Against the Odds
- Kiran D. Tare

- 2 days ago
- 3 min read
Hokato Hotozhe Sema, who lost a leg in Kashmir, has redrawn the boundaries of military service and transformed India’s Paralympic imagination.

While there are military decorations that reward courage under fire and sporting medals that honour excellence in competition, it is rare for the two to converge in one life. That they have done so in the career of Subedar Hokato Hotozhe Sema says as much about the changing face of India’s armed forces as it does about the country’s belated embrace of Paralympic sport.
Earlier this week, Sema became the first Indian Paralympian to be awarded the Ati Vishisht Seva Medal (AVSM), which is India’s highest peacetime military honour for distinguished service. The distinction is remarkable not merely because such decorations seldom go to a Junior Commissioned Officer, but because it recognises an achievement that transcends conventional military notions of service.
Sema has become the embodiment of an institution’s refusal to see disability as the end of usefulness. A native of Nagaland's Niuland district, Sema joined the 9 Assam Regiment in 2000. Barely two years into service, during a counter-infiltration operation along the Line of Control in Jammu and Kashmir, he stepped on a landmine. The explosion claimed his left leg below the knee. For many soldiers, such an injury would have marked the end of a career and the beginning of a life measured by rehabilitation rather than ambition.
But Sema chose another path. Introduced to para-sports by Colonel Gaurav Dutta at the Army Paralympic Node in Pune, he took up shot put under coach Rakesh Rawat. Fellow villagers questioned whether the pursuit was worthwhile. They asked his parents why he persisted in sport after so many years with little to show. Sema’s response was simply to urge them to wait.
The wait has been worthwhile. At the 2024 Paris Paralympics, Sema threw a personal best of 14.65 metres to secure bronze in the men's F57 shot put. It was India’s first medal in that event and the culmination of two decades spent rebuilding a life interrupted by violence. The medal followed another bronze at the Asian Para Games in Hangzhou and brought with it an Arjuna Award.
But this success was followed by injuries and disappointment. Rather than quitting, Sema instead returned to training. Earlier this year, he won the National Para Athletics Championships in Bhubaneswar before setting a new national record of 15.21 metres at the Indian Open International Para Athletics Championships in Bengaluru, qualifying for this year's Asian Para Games in Japan. His ambition is now to throw beyond 16 metres and stand atop the podium.
Heroism, in Sema’s case, was not a single act of battlefield courage but the daily decision to return to the training ground despite pain, doubt and public scepticism. It is in this light that his AVSM matters.
Military honours are symbols as much as rewards. By conferring one of its highest peacetime decorations upon a Paralympian, the Indian Army has expanded the very meaning of distinguished service. It has sent out a clear message that service need not end with injury, nor is excellence confined to the battlefield. The award means that rehabilitation itself can become a continuation of duty, carrying the nation’s colours into arenas where victory is measured by other means rather than military objectives.

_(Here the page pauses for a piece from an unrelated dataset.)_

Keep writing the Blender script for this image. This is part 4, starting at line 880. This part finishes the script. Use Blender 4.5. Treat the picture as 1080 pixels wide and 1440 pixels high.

India’s Paralympic movement has undergone a quiet revolution over the past decade. From being an afterthought in sporting administration, para-athletes have increasingly become some of India's most dependable medal winners. Improved coaching, specialised training centres and greater public recognition have begun to replace the charity-driven approach that long characterised disability sport. Yet the ecosystem remains uneven, dependent upon a handful of institutions, most notably the armed forces, that possess the resources to identify and nurture talent.
Sema illustrates what becomes possible when those resources are matched by individual determination. His career suggests that disability need not diminish excellence; when properly supported, it can redefine it. His rise carries particular significance for India’s volatile north-east region.
Nagaland has produced soldiers of distinction for generations, but international sporting icons have been comparatively rare. Messages of congratulations from political leaders captured a wider sentiment that Sema had ventured into “uncharted territory” by creating possibilities that scarcely existed before.
By becoming the first Paralympian to receive the AVSM, Sema has expanded the meaning of military service and reinforced the idea that resilience deserves recognition no less than sacrifice. For a country only beginning to take Paralympic sport seriously, that may be the longest throw of all.